Samar recall bid: Signature check is 60% done

CATBALOGAN CITY—The Commission on Elections (Comelec) has allowed its office in Samar to get an extension of six days to finish verifying hundreds of signatures attached to a recall petition, now 60 percent complete, that seeks to hold new elections in the province to oust its governor and vice governor.

Gov. Sharee Ann Tan and her brother, Vice Gov. Stephen James Tan, faces a recall petition that accused them of incompetence in running the provincial government and serving as mere dummies of their mother, former governor and now Rep. Milagros Tan.

The Tan siblings have denied the accusation, saying the recall move was plain political harassment coming from detractors of their mother, who was suspended for 90 days for graft during her term as governor over a case involving the impoverished province’s calamity funds.

The Comelec gave its Samar office until Dec. 1 to complete the verification process, said provincial election supervisor Maria Corazon Montallana.
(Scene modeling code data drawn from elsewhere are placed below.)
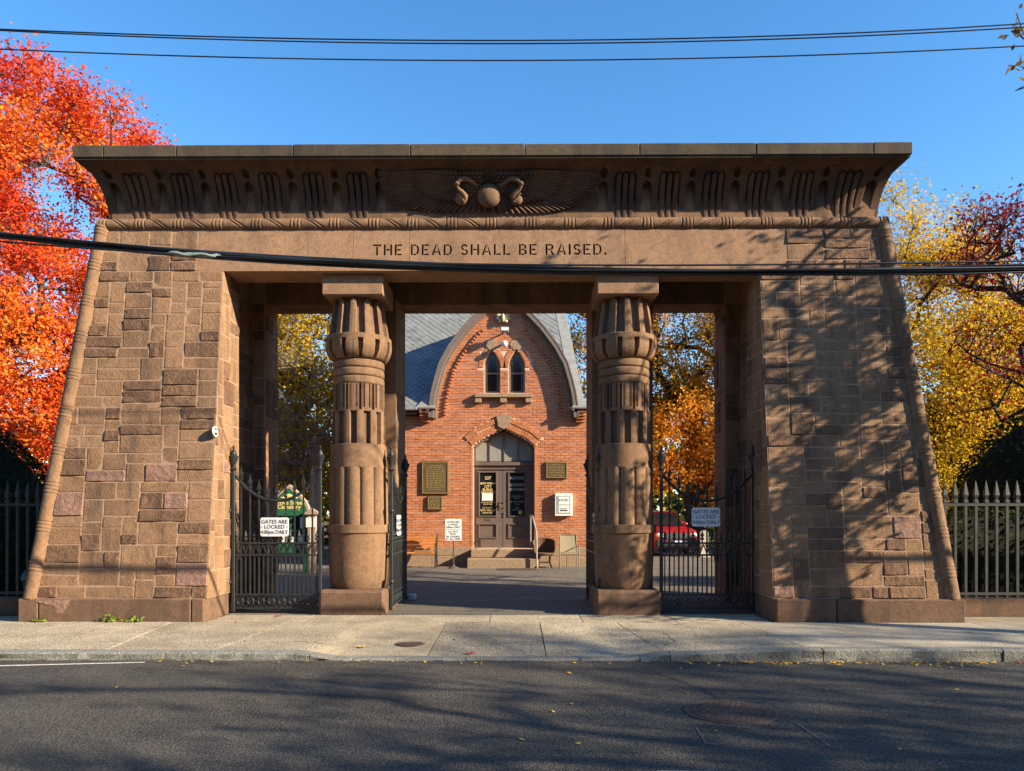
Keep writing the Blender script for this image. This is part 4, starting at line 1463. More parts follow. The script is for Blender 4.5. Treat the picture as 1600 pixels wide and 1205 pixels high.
# gable feet: little pyramid caps on brick corbels
for px0, px1 in ((652, 681), (893, 922)):
    a, b = cx(px0), cx(px1); m = (a+b)/2
    mb = MB(); z0, z1 = cz(639), cz(613)
    base = [(a, YCH-.34, z0), (b, YCH-.34, z0), (b, YCH+.25, z0), (a, YCH+.25, z0)]
    mb.add(base+[(m+(.08 if px0 < 700 else -.08), YCH+.0, z1)], [(0, 1, 2, 3), (0, 1, 4), (1, 2, 4), (2, 3, 4), (3, 0, 4)])
    mb.build('gable_foot', M['leadgrey'], chapel)
    mb = MB(); mb.bbox(a-.03, b+.03, YCH-.37, YCH-.001, z0-.05, z0, .008); mb.build('gable_foot_cornice', M['brownpaint'], chapel)
    c0 = m-.02
    for i in range(4):
        mb = MB(); w_ = .36-.03*i; mb.box(c0-w_/2, c0+w_/2, YCH-.30+.06*i, YCH-.002, z0-.055-.09*(i+1), z0-.055-.09*i-.008)
        mb.build('corbel_course', M['brick'], chapel)
# main roof: front slope with diamond slates
ZR0, YR0 = cz(640), YCH-.28
ZR1, YR1 = cz(640)+6.2, YCH+4.9
def roofY(z): return YR0+(z-ZR0)*(YR1-YR0)/(ZR1-ZR0)
def on_roof(px, py):
    Y = YCH+1
    for _ in range(30): Y = .5*Y+.5*roofY(at(px, py, Y).z)
    return at(px, py, Y)
eb, et = on_roof(913, 628), on_roof(884, 490)
kx = (et.x-eb.x)/(et.z-eb.z)
def xr(z): return eb.x+(z-eb.z)*kx
XLR = XLW-.2
mb = MB()
def roofslab(xa, xb, za, zb_):
    xa0 = xa(za) if callable(xa) else xa; xb0 = xb(za) if callable(xb) else xb
    xa1 = xa(zb_) if callable(xa) else xa; xb1 = xb(zb_) if callable(xb) else xb
    mb.hexa([(xa0, roofY(za), za), (xb0, roofY(za), za), (xb0, roofY(za)+.4, za-.2), (xa0, roofY(za)+.4, za-.2), (xa1, roofY(zb_), zb_), (xb1, roofY(zb_), zb_), (xb1, roofY(zb_)+.4, zb_-.2), (xa1, roofY(zb_)+.4, zb_-.2)])
roofslab(XLR, xr, ZR0+1.25, ZR1); roofslab(XLR, cx(676), ZR0, ZR0+1.25); roofslab(cx(898), xr, ZR0, ZR0+1.25)
# hip end and back slope
mb.add([(xr(ZR0), YR0+.01, ZR0-.03), (xr(ZR0), YCH+9, ZR0-.03), (xr(ZR1)-.02, YR1+.4, ZR1-.05)], [(0, 1, 2)])
mb.add([(XLR, YCH+9.5, ZR0), (xr(ZR0), YCH+9.5, ZR0), (xr(ZR1), YR1+.2, ZR1), (XLR, YR1+.2, ZR1)], [(0, 1, 2, 3)])
roof = mb.build('roof', simple('roof_underlay', (.03,.032,.035), .9), chapel)
nrm = Vector((0, -(ZR1-ZR0), (YR1-YR0))).normalized(); upv = Vector((0, YR1-YR0, ZR1-ZR0)).normalized()
sl = MB(); h = .115
ns_ = 0; near = []
i = 0; v = 0.0; Lr = math.hypot(ZR1-ZR0, YR1-YR0)
while v < Lr*.72:
    x = cx(600)+(i % 2)*h*1.0
    while x < XRW:
        zc = ZR0+v*upv.z
        if x+h < xr(zc)-.06 and (zc < ZEAVE-.5 or abs(x-XC) > max(0, half(zc))-.1 or v > 1e9):
            c = Vector((x, YR0, ZR0))+upv*v+nrm*.006
            q = [c-upv*h*1.1+nrm*.016, c+Vector((h*.965, 0, 0))+nrm*.008, c+upv*h*1.1, c-Vector((h*.965, 0, 0))+nrm*.008]
            t_ = rgc.uniform(0, .006)
            q = [p+nrm*t_ for p in q]
            near.append(q)
        x += 2*h
    v += h*1.0*1.05; i += 1
vis = [q for q in near if q[0].x > cx(626) and q[0].x < XC-1.0 and q[0].z < cz(480)][:290]
ids = set(id(q) for q in vis)
for q in near:
    fs = [(0, 1, 2, 3), (0, 1, 5, 4), (3, 0, 4, 7)]
    vv = q+[p-nrm*.012 for p in q]
    if id(q) in ids:
        mb = MB(); mb.add(vv, fs); mb.build('slate', M['slate'], roof, center=True)
    else: sl.add(vv, fs)
sl.build('slates', M['slate'], roof, kind='stuff')
# hip flashing, gutter
mb = MB()
for (p0, p1) in (((902, 490+0), (0, 0)),): pass
e0, e1 = Vector((xr(ZR0), roofY(ZR0), ZR0)), Vector((xr(ZR1), roofY(ZR1), ZR1))
d = (e1-e0).normalized(); sd = d.cross(nrm).normalized()
if sd.x > 0: sd = -sd
mb.add([e0+nrm*.03, e0+sd*.34+nrm*.03, e1+sd*.34+nrm*.03, e1+nrm*.03, e0-nrm*.02, e0+sd*.34-nrm*.0, e1+sd*.34, e1-nrm*.02], [(0, 1, 2, 3), (0, 3, 7, 4), (1, 5, 6, 2), (0, 4, 5, 1)])
mb.build('hip_flashing', M['leadgrey'], chapel)
mb = MB(); mb.bbox(XLR, cx(654), YR0-.10, YR0+.04, ZR0-.06, ZR0+.03, .01); mb.build('gutter', M['leadgrey'], chapel)
mb = MB(); mb.bbox(XLR, cx(652), YCH-.22, YCH-.003, ZR0-.16, ZR0-.065, .01); mb.build('eave_cornice', M['brownpaint'], chapel)
# granite plinth blocks
x = XLW
while x < XRW:
    w_ = .82 if x+1.4 < XRW else XRW-x
    mb = MB(); mb.bbox(x+.004, x+w_-.004, YCH-.05, YCH+.3, ZG-.1, ZG+.30, .012); mb.build('granite_block', M['brownstone_trim'], chapel, center=True)
    x += w_
mb = MB(); mb.bbox(XLW, cx(738), YCH-.04, YCH+.3, ZG+.303, ZG+.57, .015); mb.build('water_table', M['brownstone_trim'], chapel)
mb = MB(); mb.bbox(cx(837), XRW, YCH-.04, YCH+.3, ZG+.303, ZG+.57, .015); mb.build('water_table', M['brownstone_trim'], chapel)
# steps
st = []
mb = MB(); mb.bbox(cx(733), cx(840), YCH-.95, YCH-.06, ZG-.1, ZG+.275, .02); mb.build('step', M['brownstone_trim'], chapel)
mb = MB(); mb.bbox(cx(737), cx(838), YCH-.50, YCH+.31, ZG+.278, cz(857.5), .02); mb.build('step', M['brownstone_trim'], chapel)
# door: recess, frame, transom panels, two leaves
YD = YCH+.26
mb = MB(); mb.box(DX0-.1, DX1+.1, YD+.10, YD+.14, DZB-.1, cz(665)); mb.build('door_backing', M['kioskdark'], chapel)
mb = MB()
mb.box(DX0, DX0+.05, YD-.05, YD+.08, DZB, cz(698)); mb.box(DX1-.05, DX1, YD-.05, YD+.08, DZB, cz(698))
mb.bbox(DX0, DX1, YD-.09, YD+.08, cz(727), cz(721.5), .01)
mb.box(DX0+.05, DX1-.05, YD-.03, YD+.08, cz(733), cz(727.2))
for s_ in (-1, 1):
    for i in range(6):
        a, b = door_curve(s_, i/6, -1.0), door_curve(s_, (i+1)/6, -1.0); c, d_ = door_curve(s_, (i+1)/6, -5), door_curve(s_, i/6, -5)
        mb.prism([a, b, c, d_], 'y', YD-.05, YD+.08)
mb.build('door_frame', M['doorpaint'], chapel)
tr = MB(); P4 = [DX0+.05+(DX1-DX0-.1)*i/4 for i in range(5)]
for i in range(4):
    xa, xb = P4[i]+.012, P4[i+1]-.012
    def ztop(x):
        t = 1-abs(x-XC)/((DX1-DX0)/2); return door_curve(-1, max(0, min(1, t)))[1]-.085
    mb = MB(); mb.prism([(xa, cz(720)), (xb, cz(720)), (xb, max(cz(715), ztop(xb))), ((xa+xb)/2, max(cz(715), ztop((xa+xb)/2))), (xa, max(cz(715), ztop(xa)))], 'y', YD+.02, YD+.05)
    mb.build('transom_panel', M['transom'], chapel)
    if i: 
        mb = MB(); mb.box(P4[i]-.012, P4[i]+.012, YD-.01, YD+.06, cz(720), max(cz(716), ztop(P4[i]))); mb.build('transom_mullion', M['doorpaint'], chapel)
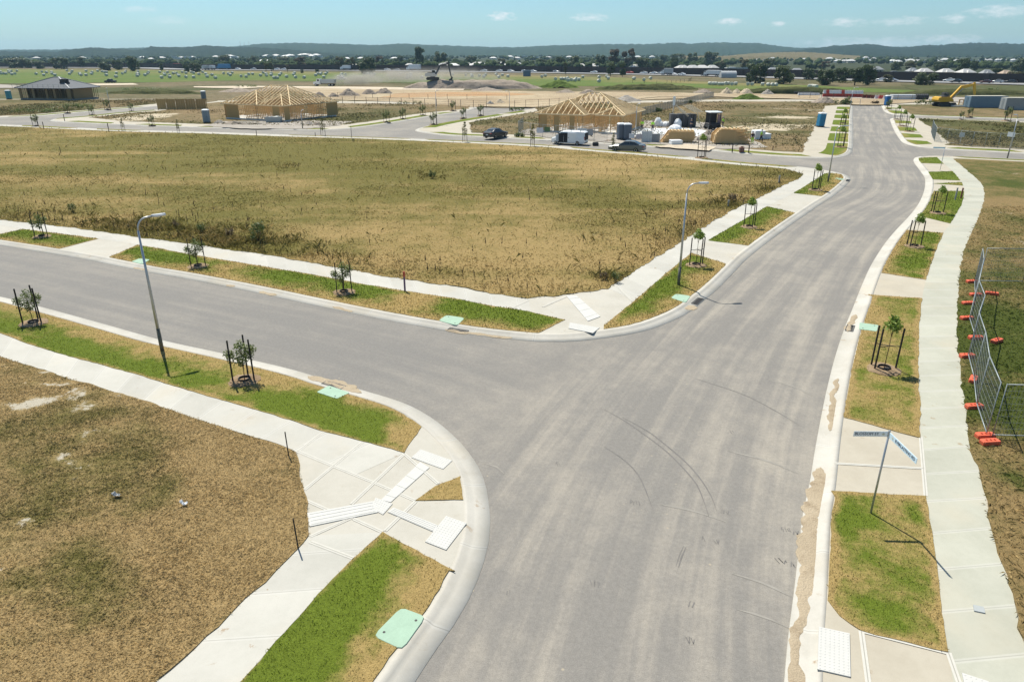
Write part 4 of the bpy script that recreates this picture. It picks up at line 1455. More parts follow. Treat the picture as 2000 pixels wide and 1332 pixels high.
# ================================================================ far ground and hills
M_FARG = m_turf('far_ground', (0.028, 0.038, 0.016), (0.075, 0.075, 0.034), (0.2, 0.17, 0.1), gvar=.3, sc=0.05)
n, m = 160, 60
X, Y = np.meshgrid(np.linspace(-2600, 2600, n), np.linspace(0, 1, m))
wx = np.array([p.x for p in WL])
wy = np.array([p.y for p in WL])
base_y = np.interp(X, wx, wy) + 1.0
YY = base_y + (4200 - base_y) * Y ** 1.6
ZF = 0.05 + 3 * sstep(900, 2300, YY) + 2 * (fbm(X * .002, YY * .002, 411, 3) - .3) * sstep(700, 1200, YY)


def far_z(x, y):
    z = 0.05 + 3 * sstep(900, 2300, y) + 2 * (fbm(np.asarray(x) * .002, np.asarray(y) * .002, 411, 3) - .3) * sstep(700, 1200, y)
    return z


ii = (np.arange(m - 1)[:, None] * n + np.arange(n - 1)[None, :]).ravel()
Vf = np.column_stack([X.ravel(), YY.ravel(), ZF.ravel()])
tag(np_mesh('far_ground', Vf, np.column_stack([ii, ii + 1, ii + n + 1, ii + n]), M_FARG, {'dry': fbm(Vf[:, 0] * .004, Vf[:, 1] * .004, 412, 3) * .6, 'bare': np.zeros(len(Vf))}, smooth=True), kind='structure')


def m_forest(name, a, b, c):
    t = NT(name)
    p = t.pos()
    n1 = t.noise(p, 0.004, 5, 0.6)
    n2 = t.noise(p, 0.05, 3, 0.7)
    col = t.mix(t.ramp(n2, .35, .65), a, b)
    col = t.mix(t.ramp(n1, .62, .70), col, c)
    return t.fin(col, 0.95, 0.05)


M_FOR1 = m_forest('hill_forest', (0.014, 0.028, 0.016), (0.030, 0.050, 0.024), (0.07, 0.08, 0.04))
M_FOR2 = m_forest('hill_forest_dark', (0.009, 0.019, 0.012), (0.018, 0.032, 0.017), (0.024, 0.038, 0.018))


def hill(name, prof, D, depth, mat, seed, bump, cols=700, rows=22, z0=4, kind='structure', ends=None):
    us = np.array([p[0] for p in prof], float)
    vs_ = np.array([p[1] for p in prof], float)
    u = np.linspace(us[0], us[-1], cols)
    v = np.interp(u, us, vs_)
    a = (u - 1000) / FPX
    b = (v - 666) / FPX
    dy = math.cos(PITCH) - b * math.sin(PITCH)
    dz = -math.sin(PITCH) - b * math.cos(PITCH)
    xr = a / dy * D
    zr = CAM_H + dz / dy * D
    r = np.linspace(-1, 0.5, rows)
    Yg = D + depth * r[:, None] + 0 * xr[None, :]
    Xg = xr[None, :] * Yg / D
    prf = np.where(r < 0, 1 - np.abs(r) ** 1.7, 1 - 4 * r ** 2)
    Zg = z0 + (zr[None, :] - z0) * prf[:, None]
    Zg = Zg + (fbm(Xg * .0035 + seed, Yg * .0035, seed, 4) - .5) * 14 * (np.abs(r)[:, None]) ** .5 * (np.abs(r) < .99)[:, None]
    Zg = Zg + (fbm(Xg / bump * .8, Yg / bump * .8, seed + 5, 3) - .5) * bump * .75
    Zg[0] = z0 - 6
    Zg[-1] = z0 - 20
    ii = (np.arange(rows - 1)[:, None] * cols + np.arange(cols - 1)[None, :]).ravel()
    Vh = np.column_stack([Xg.ravel(), Yg.ravel(), Zg.ravel()])
    return tag(np_mesh(name, Vh, np.column_stack([ii, ii + 1, ii + cols + 1, ii + cols]), mat, {'dry': np.full(len(Vh), .55), 'bare': np.zeros(len(Vh))}, smooth=False), kind=kind)


hill('hills', [(-500, 96), (-100, 98), (100, 98), (225, 96), (300, 94), (400, 92), (450, 92.5), (512, 86.5), (562, 84.8), (612, 86), (675, 87), (725, 89.5), (787, 86), (837, 89), (925, 92.5), (1012, 93), (1075, 90), (1175, 87), (1225, 87.5), (1261, 87.4), (1326, 84.2), (1342, 86.4), (1382, 84), (1423, 84.3),
               (1484, 85.4), (1524, 91.4), (1555, 94.5), (1600, 94), (1700, 93), (1900, 92), (2500, 92)], 3600, 1100, M_FOR1, 421, 11, 1100)
hill('hills', [(-700, 104), (-300, 101), (0, 101), (62, 103), (110, 102.5), (150, 96), (187, 94), (225, 97), (275, 99), (295, 92.5), (362, 94), (400, 89.5), (450, 92.5), (500, 93), (560, 97), (640, 104), (700, 108)], 2300, 500, M_FOR2, 422, 9, 700, z0=4)
hill('hills', [(1480, 106), (1560, 99), (1600, 93.5), (1630, 90), (1697, 86.4), (1722, 89.4), (1762, 94), (1803, 89.4), (1843, 88.4), (1894, 84.7), (1945, 85.4), (2000, 86.4), (2200, 84), (2700, 90)], 2600, 700, M_FOR2, 423, 9, 800, z0=4)
hill('grass_hill', [(1330, 113), (1420, 110), (1470, 105.5), (1520, 103.5), (1570, 103.5), (1620, 107), (1680, 112)], 1500, 260, M_ROUGH, 424, 3, 160, z0=5)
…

“With the new extension, we can now finish the verification of the signatures,” Montallana said.

As of Thursday morning, the Comelec verified 45,607 of 73,889 signatures, or 61.72 percent, attached to the recall petition against the governor.

In the case of the recall petition against the vice governor, the Comelec verified 62 percent of the signatures, or 45,427, of a total of 73,250 signatures.

For the recall bid to succeed, the petitioners need to get the signatures of 10 percent out of the more than 450,000 registered voters of Samar.

The Tan camp earlier claimed that several of the signatures attached to the petition were forged.

Proponents of the recall petition, however, said people who signed the petition out of sheer disgust with the way the province was being governed were willing to execute affidavits attesting to the authenticity of their signatures in the recall document.

After the verification process, the Comelec is expected to declare the recall petition sufficiently supported by the right number of voters and schedule elections for governor and vice governor.

The verification of signatures had been delayed by objections and questions from both the Tan camp and the camp of those seeking the siblings’ ouster.

Comelec officials in the province, however, said the process was moving and is expected to be complete by next month.